» Work to complete
Reproduce exactly, with no pictures, each line from the opening of the material down through the line containing "FOC = 542.0".
-.-.-
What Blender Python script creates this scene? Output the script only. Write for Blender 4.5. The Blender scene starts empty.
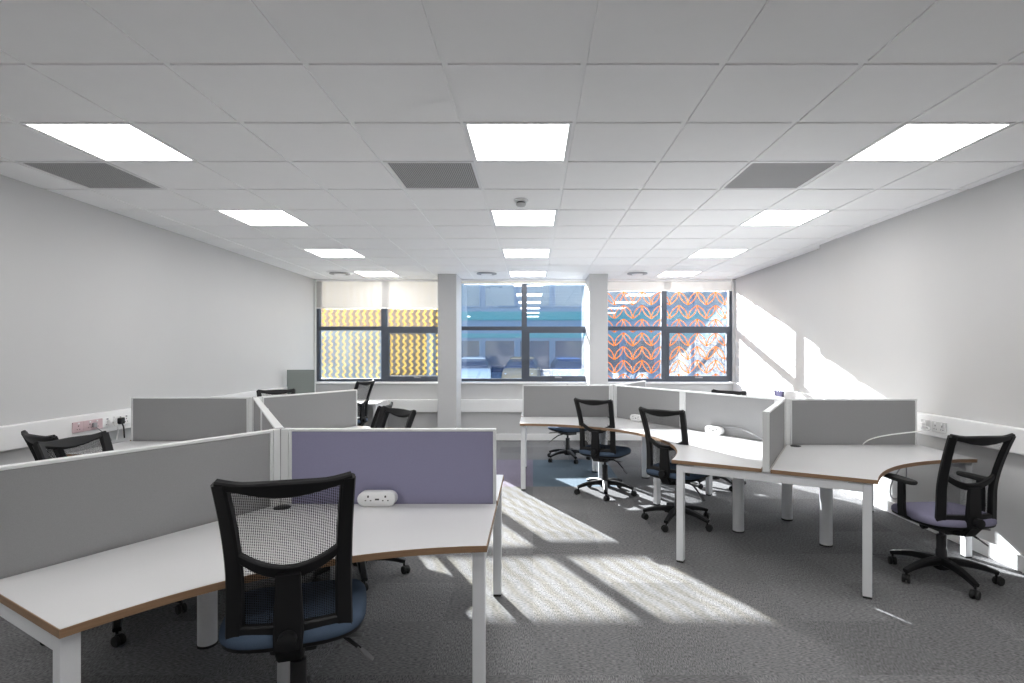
import bpy, bmesh, math, random
from mathutils import Vector, Matrix
random.seed(7)
C = bpy.context.scene.collection
PI = math.pi
def R(a): return math.radians(a)
CAM_H, CEIL = 1.49, 2.73
FOC = 542.0

# ------------------------------------------------------------------ materials
MATS = {}
def mat(name, color, rough=.6, metal=0.0, spec=.5, noise=0.0, nscale=40, bump=0.0, bscale=200):
    if name in MATS: return MATS[name]
    m = bpy.data.materials.new(name); m.use_nodes = True
    nt = m.node_tree; b = nt.nodes['Principled BSDF']
    b.inputs['Base Color'].default_value = (*color, 1)
    b.inputs['Roughness'].default_value = rough
    b.inputs['Metallic'].default_value = metal
    b.inputs['Specular IOR Level'].default_value = spec
    if noise or bump:
        tc = nt.nodes.new('ShaderNodeTexCoord')
    if noise:
        n = nt.nodes.new('ShaderNodeTexNoise'); n.inputs['Scale'].default_value = nscale
        n.inputs['Detail'].default_value = 3
        nt.links.new(tc.outputs['Object'], n.inputs['Vector'])
        r = nt.nodes.new('ShaderNodeMapRange')
        r.inputs['To Min'].default_value = 1 - noise; r.inputs['To Max'].default_value = 1 + noise
        nt.links.new(n.outputs['Fac'], r.inputs['Value'])
        mx = nt.nodes.new('ShaderNodeVectorMath'); mx.operation = 'SCALE'
        mx.inputs[0].default_value = color
        nt.links.new(r.outputs['Result'], mx.inputs['Scale'])
        nt.links.new(mx.outputs['Vector'], b.inputs['Base Color'])
    if bump:
        n2 = nt.nodes.new('ShaderNodeTexNoise'); n2.inputs['Scale'].default_value = bscale
        nt.links.new(tc.outputs['Object'], n2.inputs['Vector'])
        bp = nt.nodes.new('ShaderNodeBump'); bp.inputs['Strength'].default_value = bump
        bp.inputs['Distance'].default_value = .002
        nt.links.new(n2.outputs['Fac'], bp.inputs['Height'])
        nt.links.new(bp.outputs['Normal'], b.inputs['Normal'])
    MATS[name] = m
    return m

WALL = mat('wall_paint', (.56, .56, .562), .75, noise=.015, nscale=3)
TILE = mat('ceiling_tile', (.93, .93, .93), .9, noise=.015, nscale=9, bump=.15, bscale=260)
TBAR = mat('ceiling_tee_bar', (.92, .92, .92), .5)
WHITE_PLASTIC = mat('white_plastic', (.82, .82, .82), .35)
WHITE_METAL = mat('white_powder_coat', (.78, .79, .81), .35, noise=.02, nscale=20)
MELAMINE = mat('white_melamine', (.63, .63, .635), .32, noise=.01, nscale=6)
ALU = mat('screen_trim', (.74, .75, .75), .4)
FABRIC = mat('grey_screen_fabric', (.31, .31, .313), .95, spec=.1, noise=.10, nscale=420, bump=.35, bscale=500)
FABRIC_LILAC = mat('lilac_screen_fabric', (.27, .26, .375), .95, spec=.1, noise=.10, nscale=420, bump=.35, bscale=500)
SEATF = mat('blue_seat_fabric', (.075, .105, .155), .95, spec=.1, noise=.12, nscale=300, bump=.3, bscale=500)
SEATLILAC = mat('lilac_seat_fabric', (.26, .25, .35), .95, spec=.1, noise=.12, nscale=300, bump=.3, bscale=500)
BLACK = mat('black_plastic', (.008, .008, .009), .5, spec=.3, noise=.1, nscale=80)
BLACKMET = mat('black_metal', (.02, .02, .022), .35)
GREYTIP = mat('grey_plastic', (.30, .30, .31), .4)
PADDLE = mat('dark_grey_plastic', (.13, .13, .135), .4)
RUBBER = mat('black_rubber', (.012, .012, .012), .7)
FRAME = mat('window_frame_slate', (.055, .065, .085), .4, noise=.03, nscale=10)
REDS = mat('red_tinted_socket', (.60, .45, .475), .4)
LILACS = mat('lilac_socket', (.07, .066, .11), 1.0, spec=0)
SLOT = mat('socket_slot', (.05, .05, .05), .6)
DARKSCREEN = mat('monitor_screen', (.27, .30, .285), .2)
MONGREY = mat('monitor_grey', (.20, .23, .22), .4)

def oak():
    m = bpy.data.materials.new('oak_edge'); m.use_nodes = True
    nt = m.node_tree; b = nt.nodes['Principled BSDF']; b.inputs['Roughness'].default_value = .5
    tc = nt.nodes.new('ShaderNodeTexCoord'); mp = nt.nodes.new('ShaderNodeMapping')
    mp.inputs['Scale'].default_value = (8, 8, 160)
    n = nt.nodes.new('ShaderNodeTexNoise'); n.inputs['Scale'].default_value = 1.0; n.inputs['Detail'].default_value = 4
    cr = nt.nodes.new('ShaderNodeValToRGB')
    cr.color_ramp.elements[0].color = (.20, .115, .062, 1); cr.color_ramp.elements[1].color = (.36, .225, .13, 1)
    L = nt.links.new
    L(tc.outputs['Object'], mp.inputs['Vector']); L(mp.outputs['Vector'], n.inputs['Vector'])
    L(n.outputs['Fac'], cr.inputs['Fac']); L(cr.outputs['Color'], b.inputs['Base Color'])
    return m
OAK = oak()

def carpet():
    m = bpy.data.materials.new('carpet_tiles'); m.use_nodes = True
    nt = m.node_tree; b = nt.nodes['Principled BSDF']; L = nt.links.new
    b.inputs['Roughness'].default_value = 1.0; b.inputs['Specular IOR Level'].default_value = .03
    N = nt.nodes.new
    tc = N('ShaderNodeTexCoord'); sx = N('ShaderNodeSeparateXYZ'); L(tc.outputs['Object'], sx.inputs[0])
    def math_(op, a=None, bb=None, va=None, vb=None):
        n = N('ShaderNodeMath'); n.operation = op
        if a is not None: L(a, n.inputs[0])
        if bb is not None: L(bb, n.inputs[1])
        if va is not None: n.inputs[0].default_value = va
        if vb is not None: n.inputs[1].default_value = vb
        return n.outputs[0]
    ix = math_('FLOOR', math_('DIVIDE', sx.outputs[0], vb=.5)); iy = math_('FLOOR', math_('DIVIDE', sx.outputs[1], vb=.5))
    cell = N('ShaderNodeCombineXYZ'); L(ix, cell.inputs[0]); L(iy, cell.inputs[1])
    wn = N('ShaderNodeTexWhiteNoise'); wn.noise_dimensions = '3D'; L(cell.outputs[0], wn.inputs['Vector'])
    # ribbed loops: direction alternates from tile to tile
    par = math_('MODULO', math_('ABSOLUTE', math_('ADD', ix, iy)), vb=2)
    mpA = N('ShaderNodeMapping'); mpA.inputs['Scale'].default_value = (210, 50, 1); L(tc.outputs['Object'], mpA.inputs['Vector'])
    mpB = N('ShaderNodeMapping'); mpB.inputs['Scale'].default_value = (50, 210, 1); L(tc.outputs['Object'], mpB.inputs['Vector'])
    mixv = N('ShaderNodeMix'); mixv.data_type = 'VECTOR'; L(par, mixv.inputs[0])
    L(mpA.outputs[0], mixv.inputs[4]); L(mpB.outputs[0], mixv.inputs[5])
    n1 = N('ShaderNodeTexNoise'); n1.inputs['Scale'].default_value = 1; n1.inputs['Detail'].default_value = 3
    L(mixv.outputs[1], n1.inputs['Vector'])
    n2 = N('ShaderNodeTexNoise'); n2.inputs['Scale'].default_value = 1.4; n2.inputs['Detail'].default_value = 4
    L(tc.outputs['Object'], n2.inputs['Vector'])
    r1 = N('ShaderNodeMapRange'); r1.inputs['From Min'].default_value = .3; r1.inputs['From Max'].default_value = .7
    r1.inputs['To Min'].default_value = .45; r1.inputs['To Max'].default_value = 1.55; L(n1.outputs['Fac'], r1.inputs['Value'])
    r2 = N('ShaderNodeMapRange'); r2.inputs['To Min'].default_value = .85; r2.inputs['To Max'].default_value = 1.15; L(wn.outputs['Value'], r2.inputs['Value'])
    r3 = N('ShaderNodeMapRange'); r3.inputs['To Min'].default_value = .85; r3.inputs['To Max'].default_value = 1.15; L(n2.outputs['Fac'], r3.inputs['Value'])
    k = math_('MULTIPLY', math_('MULTIPLY', r1.outputs[0], r2.outputs[0]), r3.outputs[0])
    # accent tiles: a strip of blue and lilac tiles between the desk clusters, near the windows
    def inside(v, lo, hi): return math_('MULTIPLY', math_('GREATER_THAN', v, vb=lo), math_('LESS_THAN', v, vb=hi))
    acc = math_('MULTIPLY', inside(ix, -1.5, 1.5), inside(iy, 11.5, 14.5))
    ar = N('ShaderNodeMix'); ar.data_type = 'RGBA'; L(math_('GREATER_THAN', math_('ADD', ix, math_('MULTIPLY', wn.outputs['Value'], vb=.8)), vb=.2), ar.inputs[0])
    ar.inputs[6].default_value = (.185, .168, .215, 1); ar.inputs[7].default_value = (.125, .163, .198, 1)
    mc = N('ShaderNodeMix'); mc.data_type = 'RGBA'; L(acc, mc.inputs[0])
    mc.inputs[6].default_value = (.172, .172, .175, 1); L(ar.outputs[2], mc.inputs[7])
    sc = N('ShaderNodeVectorMath'); sc.operation = 'SCALE'; L(mc.outputs[2], sc.inputs[0]); L(k, sc.inputs['Scale'])
    L(sc.outputs[0], b.inputs['Base Color'])
    bp = N('ShaderNodeBump'); bp.inputs['Strength'].default_value = .5; bp.inputs['Distance'].default_value = .004
    L(n1.outputs['Fac'], bp.inputs['Height']); L(bp.outputs[0], b.inputs['Normal'])
    return m
CARPET = carpet()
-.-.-
» Task response
What Blender Python script creates this scene? Output the script only. Write for Blender 4.5. The Blender scene starts empty.
import bpy, bmesh, math, random
from mathutils import Vector, Matrix
random.seed(7)
C = bpy.context.scene.collection
PI = math.pi
def R(a): return math.radians(a)
CAM_H, CEIL = 1.49, 2.73
FOC = 542.0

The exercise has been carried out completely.